- DATASET EXCERPT -
-- start --

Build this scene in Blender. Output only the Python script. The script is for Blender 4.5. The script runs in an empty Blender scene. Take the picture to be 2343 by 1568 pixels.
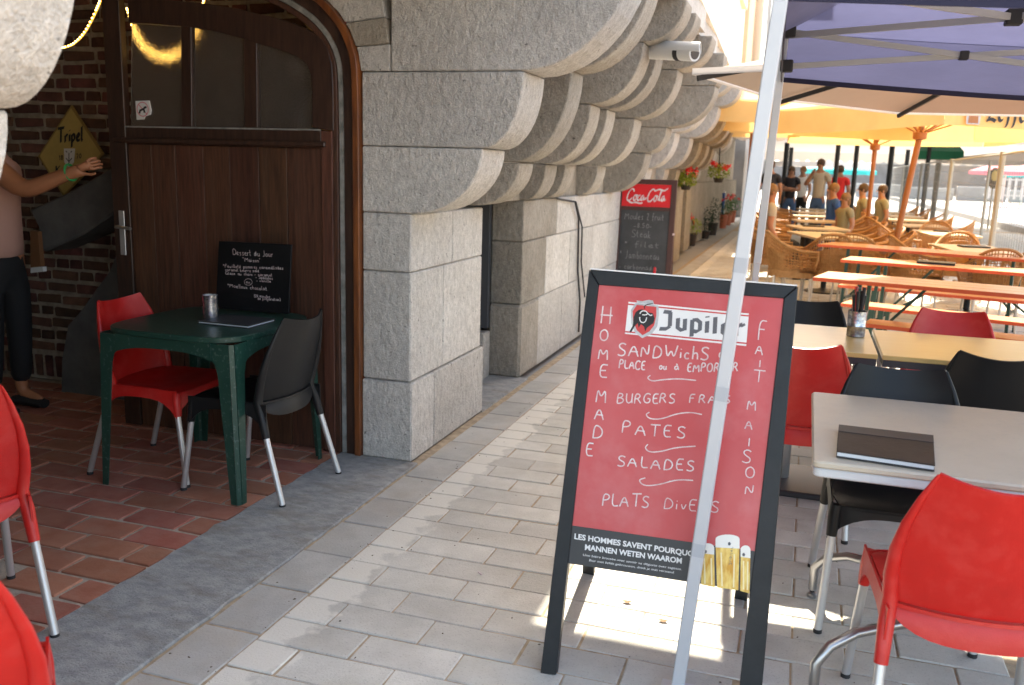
import bpy, bmesh, math, random
from mathutils import Vector, Matrix, Euler
random.seed(7)
R_ = random.Random(11)
sc = bpy.context.scene
C = sc.collection

# ------------------------------------------------------------------ camera, light, exposure
CAMH = 1.5
cam_d = bpy.data.cameras.new("camera")
cam = bpy.data.objects.new("camera", cam_d); C.objects.link(cam)
RW = ((0.95032849, 0.08609995, -0.29910292), (0.30997741, -0.17504606, 0.93449071), (0.02810282, -0.98078829, -0.1930403))
# columns of RW are the camera's right, down and forward axes in the world
m = Matrix([[RW[i][0], -RW[i][1], -RW[i][2], (0, 0, CAMH)[i]] for i in range(3)] + [[0, 0, 0, 1]])
cam.matrix_world = m
cam_d.sensor_width = 36; cam_d.lens = 2050 / 2343 * 36
cam_d.clip_start = 0.05; cam_d.clip_end = 2000
cam_d.dof.use_dof = True; cam_d.dof.focus_distance = 3.5; cam_d.dof.aperture_fstop = 4.0
sc.camera = cam

w = bpy.data.worlds.new("World"); sc.world = w; w.use_nodes = True
nt = w.node_tree; bg = nt.nodes["Background"]
sky = nt.nodes.new("ShaderNodeTexSky"); sky.sky_type = 'NISHITA'; sky.sun_disc = False
SUN_EL, SUN_AZ = math.radians(51), math.radians(-1.0)     # sun stands beyond the terrace (towards +Y)
sky.sun_elevation = SUN_EL; sky.sun_rotation = SUN_AZ
sky.dust_density = 3.0; sky.air_density = 1.0
nt.links.new(sky.outputs[0], bg.inputs[0]); bg.inputs[1].default_value = 0.15
sl = bpy.data.lights.new("sun", 'SUN'); sl.energy = 3.3; sl.angle = math.radians(0.53); sl.color = (1, 0.955, 0.88)
so = bpy.data.objects.new("sun", sl); C.objects.link(so)
sd = Vector((math.sin(SUN_AZ) * math.cos(SUN_EL), math.cos(SUN_AZ) * math.cos(SUN_EL), math.sin(SUN_EL)))
so.rotation_euler = sd.to_track_quat('Z', 'Y').to_euler(); so.location = (0, 8, 12)
sc.view_settings.view_transform = 'Standard'; sc.view_settings.look = 'None'
sc.view_settings.exposure = 2.5; sc.view_settings.gamma = 1.0
sc.view_settings.use_curve_mapping = False
sc.view_settings.use_white_balance = True; sc.view_settings.white_balance_temperature = 7400; sc.view_settings.white_balance_tint = 8
try:
    sc.cycles.max_bounces = 10; sc.cycles.diffuse_bounces = 5; sc.cycles.transparent_max_bounces = 12
except Exception: pass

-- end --

- WRITTEN INSTRUCTION -
Up to and including the line with "C = sc.collection", copy the data above from its first line. Skip pictures.

- RESPONSE FOR THIS EXERCISE -
Build this scene in Blender. Output only the Python script. The script is for Blender 4.5. The script runs in an empty Blender scene. Take the picture to be 2343 by 1568 pixels.
import bpy, bmesh, math, random
from mathutils import Vector, Matrix, Euler
random.seed(7)
R_ = random.Random(11)
sc = bpy.context.scene
C = sc.collection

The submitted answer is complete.